Owen is 7 months. Lately he's been doing many things that remind me of our earliest days, and I love it. He still makes a fist with his thumb under his index finger. Sometimes he still curls his toes under his feet. He still crosses his ankles, and it's possibly the cutest little mannerism. He watches intently as we do anything in front of him. A couple of times recently he even held his leg up in the air for a little bit. I get so focused on how fast he is growing that I forget we've only had him for such a short time. Each time he shows one of his earliest mannerisms, I'm reminded that it actually wasn't that long ago, and I like to sit with that feeling and enjoy it for a bit.
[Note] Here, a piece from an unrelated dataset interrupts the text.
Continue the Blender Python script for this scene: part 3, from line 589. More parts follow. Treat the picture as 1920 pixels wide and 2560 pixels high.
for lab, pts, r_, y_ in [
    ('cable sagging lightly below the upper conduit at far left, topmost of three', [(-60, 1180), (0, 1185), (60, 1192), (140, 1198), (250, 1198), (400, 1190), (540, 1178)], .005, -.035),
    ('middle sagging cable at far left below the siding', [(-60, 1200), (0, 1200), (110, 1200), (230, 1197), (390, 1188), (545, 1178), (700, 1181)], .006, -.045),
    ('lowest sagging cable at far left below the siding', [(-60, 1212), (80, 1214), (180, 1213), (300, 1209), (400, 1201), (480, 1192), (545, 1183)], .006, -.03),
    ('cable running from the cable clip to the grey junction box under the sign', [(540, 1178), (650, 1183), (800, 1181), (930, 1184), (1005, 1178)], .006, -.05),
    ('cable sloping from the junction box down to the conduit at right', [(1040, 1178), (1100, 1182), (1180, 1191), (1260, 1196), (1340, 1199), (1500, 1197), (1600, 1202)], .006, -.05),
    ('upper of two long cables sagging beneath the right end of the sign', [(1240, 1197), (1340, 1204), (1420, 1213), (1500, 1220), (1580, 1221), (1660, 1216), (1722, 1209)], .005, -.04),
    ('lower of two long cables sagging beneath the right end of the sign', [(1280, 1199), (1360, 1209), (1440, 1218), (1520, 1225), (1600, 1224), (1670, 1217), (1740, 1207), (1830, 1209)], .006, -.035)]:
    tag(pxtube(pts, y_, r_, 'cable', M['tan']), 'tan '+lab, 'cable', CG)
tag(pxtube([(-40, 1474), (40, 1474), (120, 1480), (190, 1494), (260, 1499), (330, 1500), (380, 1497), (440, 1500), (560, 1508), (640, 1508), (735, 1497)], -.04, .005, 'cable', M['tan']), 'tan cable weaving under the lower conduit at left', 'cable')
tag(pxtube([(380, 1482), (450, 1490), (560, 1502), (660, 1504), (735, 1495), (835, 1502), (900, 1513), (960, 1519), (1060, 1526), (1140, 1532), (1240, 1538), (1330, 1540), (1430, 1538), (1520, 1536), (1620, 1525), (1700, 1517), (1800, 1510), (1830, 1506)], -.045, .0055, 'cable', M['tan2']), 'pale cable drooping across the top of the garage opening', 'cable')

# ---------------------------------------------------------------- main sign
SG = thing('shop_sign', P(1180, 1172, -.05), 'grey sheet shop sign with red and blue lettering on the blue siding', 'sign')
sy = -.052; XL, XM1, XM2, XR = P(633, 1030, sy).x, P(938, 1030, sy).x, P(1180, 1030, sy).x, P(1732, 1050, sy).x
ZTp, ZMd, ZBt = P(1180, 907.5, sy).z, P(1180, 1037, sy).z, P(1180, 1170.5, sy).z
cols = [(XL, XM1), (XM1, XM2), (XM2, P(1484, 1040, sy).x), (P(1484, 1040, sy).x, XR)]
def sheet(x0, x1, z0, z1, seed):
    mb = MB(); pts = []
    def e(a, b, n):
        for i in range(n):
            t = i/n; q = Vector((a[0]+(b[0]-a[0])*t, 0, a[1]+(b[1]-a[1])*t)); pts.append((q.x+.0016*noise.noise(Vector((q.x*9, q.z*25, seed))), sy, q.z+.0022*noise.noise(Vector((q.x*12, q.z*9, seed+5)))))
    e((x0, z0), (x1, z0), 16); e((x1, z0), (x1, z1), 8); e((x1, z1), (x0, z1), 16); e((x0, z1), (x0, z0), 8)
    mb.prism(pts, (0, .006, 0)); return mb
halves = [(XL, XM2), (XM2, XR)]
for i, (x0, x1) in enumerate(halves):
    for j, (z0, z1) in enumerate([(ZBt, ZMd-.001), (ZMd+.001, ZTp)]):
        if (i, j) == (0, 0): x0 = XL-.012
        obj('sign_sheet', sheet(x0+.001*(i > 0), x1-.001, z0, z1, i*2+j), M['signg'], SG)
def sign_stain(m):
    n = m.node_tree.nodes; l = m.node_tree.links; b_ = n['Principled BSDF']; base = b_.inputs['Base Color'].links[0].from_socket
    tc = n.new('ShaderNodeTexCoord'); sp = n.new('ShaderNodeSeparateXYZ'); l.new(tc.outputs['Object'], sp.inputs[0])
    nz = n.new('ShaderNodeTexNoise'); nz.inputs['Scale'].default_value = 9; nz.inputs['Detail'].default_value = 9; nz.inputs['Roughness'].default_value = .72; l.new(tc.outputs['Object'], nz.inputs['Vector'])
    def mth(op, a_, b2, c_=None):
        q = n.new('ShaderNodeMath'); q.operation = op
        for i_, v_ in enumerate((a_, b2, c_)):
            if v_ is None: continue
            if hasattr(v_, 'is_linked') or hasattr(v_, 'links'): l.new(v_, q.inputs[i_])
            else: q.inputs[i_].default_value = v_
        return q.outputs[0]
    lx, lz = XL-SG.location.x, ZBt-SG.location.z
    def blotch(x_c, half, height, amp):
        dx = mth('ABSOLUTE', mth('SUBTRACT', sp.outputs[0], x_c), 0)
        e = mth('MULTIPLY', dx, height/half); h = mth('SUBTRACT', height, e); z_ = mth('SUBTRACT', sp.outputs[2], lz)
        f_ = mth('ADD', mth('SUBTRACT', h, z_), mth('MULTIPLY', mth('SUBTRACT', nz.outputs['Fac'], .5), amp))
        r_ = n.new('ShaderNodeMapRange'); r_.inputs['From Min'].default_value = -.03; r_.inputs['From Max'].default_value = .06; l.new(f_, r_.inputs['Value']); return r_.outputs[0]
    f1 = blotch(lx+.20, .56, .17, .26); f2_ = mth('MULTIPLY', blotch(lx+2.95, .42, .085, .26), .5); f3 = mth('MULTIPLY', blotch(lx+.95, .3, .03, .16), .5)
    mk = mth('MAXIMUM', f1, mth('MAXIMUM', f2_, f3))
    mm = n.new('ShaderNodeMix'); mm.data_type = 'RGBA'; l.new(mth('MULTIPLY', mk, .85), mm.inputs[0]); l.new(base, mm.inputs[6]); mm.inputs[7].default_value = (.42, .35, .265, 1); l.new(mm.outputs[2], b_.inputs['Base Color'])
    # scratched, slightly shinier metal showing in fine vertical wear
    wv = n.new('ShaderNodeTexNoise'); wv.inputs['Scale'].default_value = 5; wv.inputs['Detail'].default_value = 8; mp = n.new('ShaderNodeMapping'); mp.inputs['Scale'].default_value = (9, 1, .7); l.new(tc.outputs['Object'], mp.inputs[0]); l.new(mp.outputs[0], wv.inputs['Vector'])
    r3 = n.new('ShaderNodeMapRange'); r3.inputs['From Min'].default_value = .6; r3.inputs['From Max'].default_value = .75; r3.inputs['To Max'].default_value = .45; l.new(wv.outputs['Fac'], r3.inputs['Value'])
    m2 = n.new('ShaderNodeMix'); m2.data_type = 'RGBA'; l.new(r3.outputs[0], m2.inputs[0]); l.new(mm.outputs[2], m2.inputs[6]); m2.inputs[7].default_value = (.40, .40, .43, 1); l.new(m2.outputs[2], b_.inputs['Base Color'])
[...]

He's in size 3 diapers and mostly 3-6 month clothing. He's sleeping well and eating well, and he is working on cutting some more teeth. He drools like it's his job. He loves basically everything, but mostly just looking around and observing everything. He loves riding in the car and seeing out the window, and he his favorite thing to do is pull my hair. He reaches for it from far away. He reaches for everything he sees, actually, and I've almost dropped him several times because he is ridiculously determined. He hates snuggling. He won't do it. He's never really done it, but it was possible to force it a little bit. Not anymore. I didn't realize how not-snuggly he was until I held several of my friends' babies recently. Every single one of them immediately melted in my arms and laid their heads on my chests. Owen did that one time. One time. And I took pictures. It was a big deal. ha! My mom has always said that's the way I was, and I now understand why that is something she remembers: it's sad. I'll have happy Owen in my arms, but when I try to make him nuzzle in, he gets upset. It's a little bit funny; he is too interested in his surroundings to have time for that. He also hates the nosefrieda. If I recorded his screaming, you would think I was setting him on fire. Same goes for brushing his teeth, although that's hit or miss. Some days he loves it, some days he hates it. He has learned to use his arms to push mine away from him, and I'm not strong enough to physically handle him a lot of the time. He's strong. He always has been! We have always speculated about his personality, but right now I'd say he's quite the determined fireball. He's so sweet, too. And freakin' cute. He smiles all the time, and I'm curious to know how much of that is innate and how much of that is learned because his mama has a case of the smileys, too.
I love him. Ryan and I both love him. I'd be leaving out something important if I didn't include that Ryan is seriously Owen's favorite human on earth. I'm ok with it; I think he's a great person to favor. :) Owen is so fun--such a gift--and I'm proud that he is my son.